State x_t = (g_t, π_t, r_t) (output gap, inflation, short rate). Compound regime S_t = (s_t^m, s_t^d) with two independent binary chains. Macro block under RE collapses (via Cho 2016) to a regime-conditional VAR

x_t = m(S_t) + Φ(S_t) x_{t−1} + Σ(S_t) ε_{t+1}

with nonlinear restrictions on (m, Φ, Σ) from the IS, Phillips curve, and Taylor-rule structural equations. Risk-neutral version

Φ^Q(S) = Φ(S) − Σ(S) Σ(S)' Π_x, m^Q(S) = m(S) − Σ(S) Σ(S)' Π_0

uses an affine market-price-of-risk specification.

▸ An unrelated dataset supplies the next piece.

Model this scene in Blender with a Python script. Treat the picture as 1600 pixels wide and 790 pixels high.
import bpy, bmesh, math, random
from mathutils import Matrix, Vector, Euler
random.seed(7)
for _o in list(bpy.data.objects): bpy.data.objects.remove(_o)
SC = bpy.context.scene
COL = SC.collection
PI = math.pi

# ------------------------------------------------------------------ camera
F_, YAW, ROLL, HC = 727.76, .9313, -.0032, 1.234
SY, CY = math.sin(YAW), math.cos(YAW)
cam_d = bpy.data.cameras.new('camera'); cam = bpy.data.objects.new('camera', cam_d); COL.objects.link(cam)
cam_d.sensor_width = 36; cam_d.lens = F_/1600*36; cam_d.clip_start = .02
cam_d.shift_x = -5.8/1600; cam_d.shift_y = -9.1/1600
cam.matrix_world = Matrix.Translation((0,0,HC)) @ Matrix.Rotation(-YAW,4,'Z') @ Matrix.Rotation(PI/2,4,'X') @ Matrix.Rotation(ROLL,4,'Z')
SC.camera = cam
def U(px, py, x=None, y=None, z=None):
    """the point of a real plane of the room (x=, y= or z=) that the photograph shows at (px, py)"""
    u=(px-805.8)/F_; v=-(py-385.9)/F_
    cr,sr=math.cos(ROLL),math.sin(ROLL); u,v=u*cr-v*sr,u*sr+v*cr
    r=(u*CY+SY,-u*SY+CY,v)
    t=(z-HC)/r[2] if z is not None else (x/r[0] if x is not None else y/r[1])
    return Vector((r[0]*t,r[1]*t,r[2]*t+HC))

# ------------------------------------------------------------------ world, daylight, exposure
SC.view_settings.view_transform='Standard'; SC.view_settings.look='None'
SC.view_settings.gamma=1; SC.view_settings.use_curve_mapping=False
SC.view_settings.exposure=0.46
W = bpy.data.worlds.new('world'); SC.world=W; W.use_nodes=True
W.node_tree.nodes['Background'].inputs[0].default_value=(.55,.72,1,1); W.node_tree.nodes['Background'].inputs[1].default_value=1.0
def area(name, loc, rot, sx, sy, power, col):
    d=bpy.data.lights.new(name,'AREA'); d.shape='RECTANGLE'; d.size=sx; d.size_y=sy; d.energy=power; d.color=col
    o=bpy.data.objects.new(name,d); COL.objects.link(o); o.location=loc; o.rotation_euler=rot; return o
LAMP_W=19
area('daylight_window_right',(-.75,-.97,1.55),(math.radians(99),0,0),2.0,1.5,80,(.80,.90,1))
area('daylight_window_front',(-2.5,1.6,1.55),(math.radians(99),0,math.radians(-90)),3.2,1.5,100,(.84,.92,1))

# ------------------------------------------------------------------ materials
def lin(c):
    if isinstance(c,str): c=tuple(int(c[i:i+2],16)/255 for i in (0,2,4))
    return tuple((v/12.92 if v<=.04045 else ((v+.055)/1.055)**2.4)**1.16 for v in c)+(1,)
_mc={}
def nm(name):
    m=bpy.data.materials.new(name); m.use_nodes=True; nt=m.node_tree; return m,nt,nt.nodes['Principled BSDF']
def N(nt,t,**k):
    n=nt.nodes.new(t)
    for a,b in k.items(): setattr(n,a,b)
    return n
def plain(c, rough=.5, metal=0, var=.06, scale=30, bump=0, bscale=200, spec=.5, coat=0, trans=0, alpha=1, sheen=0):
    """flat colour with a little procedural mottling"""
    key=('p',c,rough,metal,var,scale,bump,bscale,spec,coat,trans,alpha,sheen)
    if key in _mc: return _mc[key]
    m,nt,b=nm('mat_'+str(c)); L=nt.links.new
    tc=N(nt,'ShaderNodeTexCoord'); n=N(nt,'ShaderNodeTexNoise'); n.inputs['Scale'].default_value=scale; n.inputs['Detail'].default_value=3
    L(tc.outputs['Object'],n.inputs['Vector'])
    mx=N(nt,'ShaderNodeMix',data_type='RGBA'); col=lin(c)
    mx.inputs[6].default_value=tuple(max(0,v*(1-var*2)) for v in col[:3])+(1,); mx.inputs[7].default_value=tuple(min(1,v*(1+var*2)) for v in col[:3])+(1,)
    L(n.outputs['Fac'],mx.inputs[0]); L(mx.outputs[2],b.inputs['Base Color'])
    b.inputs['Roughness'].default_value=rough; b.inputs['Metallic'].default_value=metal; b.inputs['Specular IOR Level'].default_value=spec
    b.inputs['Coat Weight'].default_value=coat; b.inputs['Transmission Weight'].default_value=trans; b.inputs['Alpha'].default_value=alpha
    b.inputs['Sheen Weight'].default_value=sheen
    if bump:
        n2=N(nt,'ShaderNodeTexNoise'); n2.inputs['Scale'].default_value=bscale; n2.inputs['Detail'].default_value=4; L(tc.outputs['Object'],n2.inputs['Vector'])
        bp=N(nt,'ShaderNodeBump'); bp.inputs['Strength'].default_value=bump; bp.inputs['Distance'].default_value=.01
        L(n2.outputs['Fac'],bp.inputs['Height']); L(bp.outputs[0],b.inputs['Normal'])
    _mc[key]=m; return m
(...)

CRE income growth ν_{j,t} = a_j + γ_{j,π} π_t + γ_{j,g} g_t + ρ_j ν_{j,t−1} + u_{j,t} is contemporaneous in (π, g) so that conditional on a regime path, ln ξ_s ≡ ν_s − r_s is Normal — a property required for the Riccati pricing recursion.

Variants

• Two independent binary chains (Leather–Sagi): monetary-policy active/passive and discretion flexible/rigid, 4 compound regimes.
• Three independent chains (Bikbov–Chernov 2013): adds a third chain for output-gap and inflation volatility, used for samples that cross the Great Moderation.
• Single-regime affine reduction (Bekaert–Cho–Moreno 2010, Rudebusch–Wu 2008): degenerate single-regime case used for affine MS term-structure models; pricing factors are exponential-affine, no Riccati recursion.

Comparison

• vs. affine Markov-switching term-structure models (Bikbov–Chernov 2013; Dai–Singleton–Yang 2007): the latter price only fixed-coupon claims with exponential-affine pricing factors. Adding CRE forces the cash-flow exponent ν_s − r_s to be a non-trivial linear function of the macro state, which pushes the perpetuity pricing into the exponential-quadratic regime (see exponential-quadratic-asset-pricing-factors).
• vs. Gordon–Williams cap rate models: GW is static, single-regime, and cannot capture anticipation; this model is dynamic, multi-regime, and REE-consistent.
• vs. single-equation regression: a regression of cap rates on macro variables is misspecified (Sims 2001) under structural breaks; this model is the rational-expectations alternative.

When to use

When the asset of interest is a long-lived perpetuity-style claim (CRE, infrastructure, equity-like cash flows) whose income loadings on macro fundamentals interact non-trivially with monetary-policy regimes, and the goal is either (i) to identify the latent regime via the joint information in prices and macro variables, (ii) to decompose cap-rate movements into discount- rate vs. cash-flow channels, or (iii) to run regime-change counterfactuals on asset values and CRE-collateralized debt.

Known limitations

• Likelihood is profoundly sloppy (project measurements: condition number ~10²⁵–10²⁶ on the Hamilton surrogate at θ_truth and at ep06c_polished), with most directions essentially flat. Heuristic global search is not honest about this.
• The 39-quarter truncation plus constant-tail continuation value is an approximation whose error is not analytically bounded for the exponential-quadratic case.
• The CRE income loadings do not switch with the regime — a natural extension but expensive.
• The Cho 2016 determinacy gate (a no-bubble / transversality condition for the MS-RE forward solution) is the dominant feasibility constraint and does not have a simple closed form; the published parameter values in the source paper do not satisfy it without re-solving (project gotcha).
• No zero-lower-bound on the short rate.

Open problems

• A formal long-run convergence result for the multivariate exponential- quadratic Riccati operator under regime switching (Hansen–Scheinkman 2009 gives the right framework but the application is non-standard).
• A scalable global-optimization stack that does not lie about the basin geometry — currently the project’s planned next milestone.
• Out-of-sample CRE forecasting on alternative price series (Green Street, RCA).

Key papers

• leather-sagi-markov-switching-cre-asset-pricing (introduces the model with two independent binary chains and the joint TSM+CAP estimation)

My understanding

This is the core modeling object of the project. Everything else in the wiki — the Riccati derivation, the Cho–Moreno forward solution, the RBPF filter, the no-bubble condition, the basin-finder cascade, the global optimization pipeline — is either supporting machinery for this model or a methodological response to a difficulty it raises. The empirical surprise that justifies the entire construction is the LR test that adding CRE prices to the joint estimation significantly tightens monetary-policy regime identification (p < 10^{−10}): prices contain regime information that yields alone do not.